Ridge & Furrow Cultivation

Agriculture in the Hundred of Bradford on Avon, Wiltshire


Ridge and Furrow in BG Tithe Field 261

Ridge and furrow earthworks in a field in Broughton Gifford

Ridge and furrow is a feature of how the land was worked in the Middle Ages. Large common fields were worked in narrow strips of land in different ownerships, usually of a furlong (furrow-long, 220 yards) in length. Ploughs at that time were pulled by teams of up to eight oxen and had only one share (the part that cuts into the soil) and a mouldboard that turned the soil over to the right hand side. The plough was worked across a field in one direction and the whole team and plough turned at the end and worked back again. The effect of this was to turn the soil inwards and build up ridges with deep furrows in between. On damp ground, the furrows acted to drain the soil of the ridges. At the ends of the strips was the headland, a piece of land on which the oxen were turned to the left, ready to make the next cut. Often the turning resulted in a long reverse S-shape to the strips.

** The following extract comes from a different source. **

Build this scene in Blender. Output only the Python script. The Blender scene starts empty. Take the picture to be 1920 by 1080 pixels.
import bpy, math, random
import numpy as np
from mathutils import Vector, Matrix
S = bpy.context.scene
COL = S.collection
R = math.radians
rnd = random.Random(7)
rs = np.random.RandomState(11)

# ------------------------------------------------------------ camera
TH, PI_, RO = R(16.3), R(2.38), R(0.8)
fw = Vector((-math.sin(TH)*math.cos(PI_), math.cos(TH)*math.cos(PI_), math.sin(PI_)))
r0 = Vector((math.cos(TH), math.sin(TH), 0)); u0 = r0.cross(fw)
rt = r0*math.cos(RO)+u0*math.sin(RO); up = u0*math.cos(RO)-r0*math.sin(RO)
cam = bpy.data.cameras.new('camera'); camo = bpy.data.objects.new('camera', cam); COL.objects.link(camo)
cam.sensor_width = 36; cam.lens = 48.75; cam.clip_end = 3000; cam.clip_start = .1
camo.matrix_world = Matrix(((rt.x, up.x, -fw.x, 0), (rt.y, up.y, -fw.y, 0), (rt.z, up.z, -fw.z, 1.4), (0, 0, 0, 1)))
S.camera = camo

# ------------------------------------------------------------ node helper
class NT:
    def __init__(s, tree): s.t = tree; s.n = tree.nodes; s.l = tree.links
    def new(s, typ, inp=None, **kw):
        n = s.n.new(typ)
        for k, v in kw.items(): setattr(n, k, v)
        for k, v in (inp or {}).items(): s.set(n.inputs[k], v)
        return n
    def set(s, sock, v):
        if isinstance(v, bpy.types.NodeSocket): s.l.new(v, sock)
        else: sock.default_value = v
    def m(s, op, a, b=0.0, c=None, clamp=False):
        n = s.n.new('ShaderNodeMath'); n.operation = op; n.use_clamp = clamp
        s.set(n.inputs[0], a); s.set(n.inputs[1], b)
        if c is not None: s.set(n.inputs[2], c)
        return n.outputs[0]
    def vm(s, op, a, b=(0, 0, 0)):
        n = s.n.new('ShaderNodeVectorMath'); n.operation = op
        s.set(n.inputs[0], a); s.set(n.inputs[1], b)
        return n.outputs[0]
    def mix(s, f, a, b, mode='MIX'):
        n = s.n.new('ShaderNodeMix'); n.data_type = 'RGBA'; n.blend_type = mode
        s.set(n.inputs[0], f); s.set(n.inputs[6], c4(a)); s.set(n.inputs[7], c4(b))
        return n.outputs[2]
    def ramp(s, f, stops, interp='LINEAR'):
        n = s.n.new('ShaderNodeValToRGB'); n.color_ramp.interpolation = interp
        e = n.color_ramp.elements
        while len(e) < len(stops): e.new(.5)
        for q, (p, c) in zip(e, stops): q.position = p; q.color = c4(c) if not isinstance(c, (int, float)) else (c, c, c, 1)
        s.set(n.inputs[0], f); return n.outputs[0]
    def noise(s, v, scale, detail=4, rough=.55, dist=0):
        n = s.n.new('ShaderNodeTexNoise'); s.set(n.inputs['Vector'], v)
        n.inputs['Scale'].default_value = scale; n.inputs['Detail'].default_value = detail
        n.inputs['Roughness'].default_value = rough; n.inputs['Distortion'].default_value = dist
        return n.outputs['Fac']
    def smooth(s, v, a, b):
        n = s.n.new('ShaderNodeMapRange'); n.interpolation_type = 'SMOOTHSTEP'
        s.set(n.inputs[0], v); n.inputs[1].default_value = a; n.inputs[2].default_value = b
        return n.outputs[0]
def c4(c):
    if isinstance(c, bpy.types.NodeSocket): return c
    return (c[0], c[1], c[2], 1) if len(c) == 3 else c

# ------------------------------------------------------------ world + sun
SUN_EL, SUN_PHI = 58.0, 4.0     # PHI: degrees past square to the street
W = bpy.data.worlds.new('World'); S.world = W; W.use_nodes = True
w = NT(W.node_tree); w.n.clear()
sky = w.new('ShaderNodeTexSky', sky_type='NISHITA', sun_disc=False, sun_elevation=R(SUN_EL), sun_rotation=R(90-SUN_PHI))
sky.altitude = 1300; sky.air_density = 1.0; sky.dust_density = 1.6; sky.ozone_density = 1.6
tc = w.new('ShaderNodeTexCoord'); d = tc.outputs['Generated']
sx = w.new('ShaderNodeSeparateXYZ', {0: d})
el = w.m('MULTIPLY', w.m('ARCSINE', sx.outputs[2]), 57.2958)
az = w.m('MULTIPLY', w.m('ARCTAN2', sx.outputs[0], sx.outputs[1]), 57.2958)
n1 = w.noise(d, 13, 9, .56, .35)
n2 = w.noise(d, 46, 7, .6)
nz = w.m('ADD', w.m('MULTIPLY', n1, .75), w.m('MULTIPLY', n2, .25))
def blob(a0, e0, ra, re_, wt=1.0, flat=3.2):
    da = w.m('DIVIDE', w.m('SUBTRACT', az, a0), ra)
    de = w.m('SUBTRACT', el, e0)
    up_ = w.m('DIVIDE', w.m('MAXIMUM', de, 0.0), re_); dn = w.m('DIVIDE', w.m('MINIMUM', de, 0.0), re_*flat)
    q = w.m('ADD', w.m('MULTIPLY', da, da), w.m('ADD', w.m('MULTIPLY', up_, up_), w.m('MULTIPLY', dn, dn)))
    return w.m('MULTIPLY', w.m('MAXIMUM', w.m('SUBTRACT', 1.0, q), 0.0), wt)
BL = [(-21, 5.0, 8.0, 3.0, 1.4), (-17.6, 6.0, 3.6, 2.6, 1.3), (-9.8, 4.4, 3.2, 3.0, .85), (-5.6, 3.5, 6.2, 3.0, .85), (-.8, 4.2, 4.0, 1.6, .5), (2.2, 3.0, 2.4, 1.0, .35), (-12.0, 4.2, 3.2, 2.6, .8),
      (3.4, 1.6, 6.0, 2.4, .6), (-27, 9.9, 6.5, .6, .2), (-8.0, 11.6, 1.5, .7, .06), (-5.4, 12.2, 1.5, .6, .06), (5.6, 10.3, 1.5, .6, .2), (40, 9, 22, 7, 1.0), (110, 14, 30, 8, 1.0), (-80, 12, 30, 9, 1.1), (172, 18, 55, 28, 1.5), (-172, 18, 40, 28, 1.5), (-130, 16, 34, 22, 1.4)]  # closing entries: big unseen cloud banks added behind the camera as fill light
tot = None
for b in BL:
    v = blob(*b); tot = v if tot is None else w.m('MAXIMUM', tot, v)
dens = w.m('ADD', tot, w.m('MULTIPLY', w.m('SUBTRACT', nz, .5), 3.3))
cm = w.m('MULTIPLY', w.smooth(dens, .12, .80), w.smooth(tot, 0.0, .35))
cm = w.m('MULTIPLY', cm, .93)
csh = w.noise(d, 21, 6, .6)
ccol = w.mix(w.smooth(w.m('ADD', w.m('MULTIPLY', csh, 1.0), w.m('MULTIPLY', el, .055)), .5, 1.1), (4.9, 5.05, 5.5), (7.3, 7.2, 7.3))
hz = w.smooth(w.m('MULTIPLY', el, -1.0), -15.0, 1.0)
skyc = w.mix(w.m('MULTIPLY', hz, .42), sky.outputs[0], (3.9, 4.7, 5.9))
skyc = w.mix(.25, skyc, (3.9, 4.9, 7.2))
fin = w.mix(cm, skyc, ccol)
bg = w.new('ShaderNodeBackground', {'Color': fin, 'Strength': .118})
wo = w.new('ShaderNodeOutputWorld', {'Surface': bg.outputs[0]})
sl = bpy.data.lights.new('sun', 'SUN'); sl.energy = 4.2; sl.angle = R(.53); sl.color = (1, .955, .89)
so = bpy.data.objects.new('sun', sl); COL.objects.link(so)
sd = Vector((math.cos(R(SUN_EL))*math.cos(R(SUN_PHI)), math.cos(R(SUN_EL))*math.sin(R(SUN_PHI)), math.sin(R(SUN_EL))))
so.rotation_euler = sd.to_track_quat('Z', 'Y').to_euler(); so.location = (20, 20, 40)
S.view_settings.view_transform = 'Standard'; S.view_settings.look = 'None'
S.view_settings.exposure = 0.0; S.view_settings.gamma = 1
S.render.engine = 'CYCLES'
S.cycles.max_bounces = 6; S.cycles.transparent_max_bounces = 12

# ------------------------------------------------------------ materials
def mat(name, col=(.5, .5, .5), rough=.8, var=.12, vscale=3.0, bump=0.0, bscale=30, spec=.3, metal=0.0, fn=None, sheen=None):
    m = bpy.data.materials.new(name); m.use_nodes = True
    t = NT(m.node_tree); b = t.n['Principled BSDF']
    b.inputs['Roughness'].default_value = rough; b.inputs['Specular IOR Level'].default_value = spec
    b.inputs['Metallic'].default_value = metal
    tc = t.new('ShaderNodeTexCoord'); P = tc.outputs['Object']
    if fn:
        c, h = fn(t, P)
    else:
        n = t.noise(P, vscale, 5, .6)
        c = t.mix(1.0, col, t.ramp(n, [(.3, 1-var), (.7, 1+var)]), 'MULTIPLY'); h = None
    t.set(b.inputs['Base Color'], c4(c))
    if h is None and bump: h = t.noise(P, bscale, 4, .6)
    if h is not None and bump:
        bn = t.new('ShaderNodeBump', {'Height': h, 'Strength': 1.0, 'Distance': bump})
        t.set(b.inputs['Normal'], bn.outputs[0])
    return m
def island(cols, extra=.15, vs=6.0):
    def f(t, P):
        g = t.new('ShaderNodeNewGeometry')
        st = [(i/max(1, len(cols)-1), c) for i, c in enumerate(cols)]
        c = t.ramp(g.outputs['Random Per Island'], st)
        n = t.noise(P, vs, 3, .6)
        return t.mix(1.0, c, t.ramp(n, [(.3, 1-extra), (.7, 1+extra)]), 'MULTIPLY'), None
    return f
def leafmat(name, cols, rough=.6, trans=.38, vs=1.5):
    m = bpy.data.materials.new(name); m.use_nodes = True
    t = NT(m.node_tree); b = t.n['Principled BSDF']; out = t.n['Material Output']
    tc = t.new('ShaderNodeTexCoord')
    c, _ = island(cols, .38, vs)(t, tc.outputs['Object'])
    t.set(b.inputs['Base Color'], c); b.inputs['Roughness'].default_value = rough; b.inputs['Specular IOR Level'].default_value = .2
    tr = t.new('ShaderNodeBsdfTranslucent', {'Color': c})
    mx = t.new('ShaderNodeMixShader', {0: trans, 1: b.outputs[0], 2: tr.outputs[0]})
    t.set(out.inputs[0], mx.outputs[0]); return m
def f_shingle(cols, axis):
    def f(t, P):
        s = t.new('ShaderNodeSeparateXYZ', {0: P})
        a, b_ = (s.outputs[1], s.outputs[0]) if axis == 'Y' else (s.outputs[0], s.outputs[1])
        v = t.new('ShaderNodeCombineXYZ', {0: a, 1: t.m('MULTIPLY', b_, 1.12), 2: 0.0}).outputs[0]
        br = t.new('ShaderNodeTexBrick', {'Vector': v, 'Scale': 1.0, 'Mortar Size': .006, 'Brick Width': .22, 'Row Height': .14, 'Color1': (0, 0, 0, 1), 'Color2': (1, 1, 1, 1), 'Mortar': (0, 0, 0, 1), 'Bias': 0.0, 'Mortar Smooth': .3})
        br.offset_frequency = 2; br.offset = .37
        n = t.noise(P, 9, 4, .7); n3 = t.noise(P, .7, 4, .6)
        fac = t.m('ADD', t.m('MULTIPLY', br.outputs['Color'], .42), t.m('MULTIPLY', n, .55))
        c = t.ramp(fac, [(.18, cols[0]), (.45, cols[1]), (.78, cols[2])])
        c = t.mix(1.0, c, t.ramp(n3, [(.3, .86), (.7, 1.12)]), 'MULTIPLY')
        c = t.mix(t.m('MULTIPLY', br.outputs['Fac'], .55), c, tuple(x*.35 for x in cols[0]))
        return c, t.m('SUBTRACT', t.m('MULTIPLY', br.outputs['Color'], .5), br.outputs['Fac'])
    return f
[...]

Traces of ridge and furrow are usually found where former arable land has been turned over to pasture and so has not been destroyed by later ploughing. Many fields in the parish of Broughton Gifford preserve traces, some quite substantial, showing that the area was once much more intensively cultivated. The change to a pasture regime may have been a result of a shortage of labour following the Black Death in the 1340s, and/or may have been driven by the greater profits that could be made from the wool trade. The industrialisation of cattle rearing in covered or open yards means that fields are going back to arable again, to produce cattle feed, with the destruction of ancient ridge and furrow by ploughing.

By the 18th century most of the common fields had been inclosed, a process by which landowners got together to consolidate their strips into the pattern of fields that can be seen today. Heavy horses, in pairs rather than teams of eight oxen, pulling lighter iron ploughs could work the larger fields much more efficiently and resulted in straight ridges.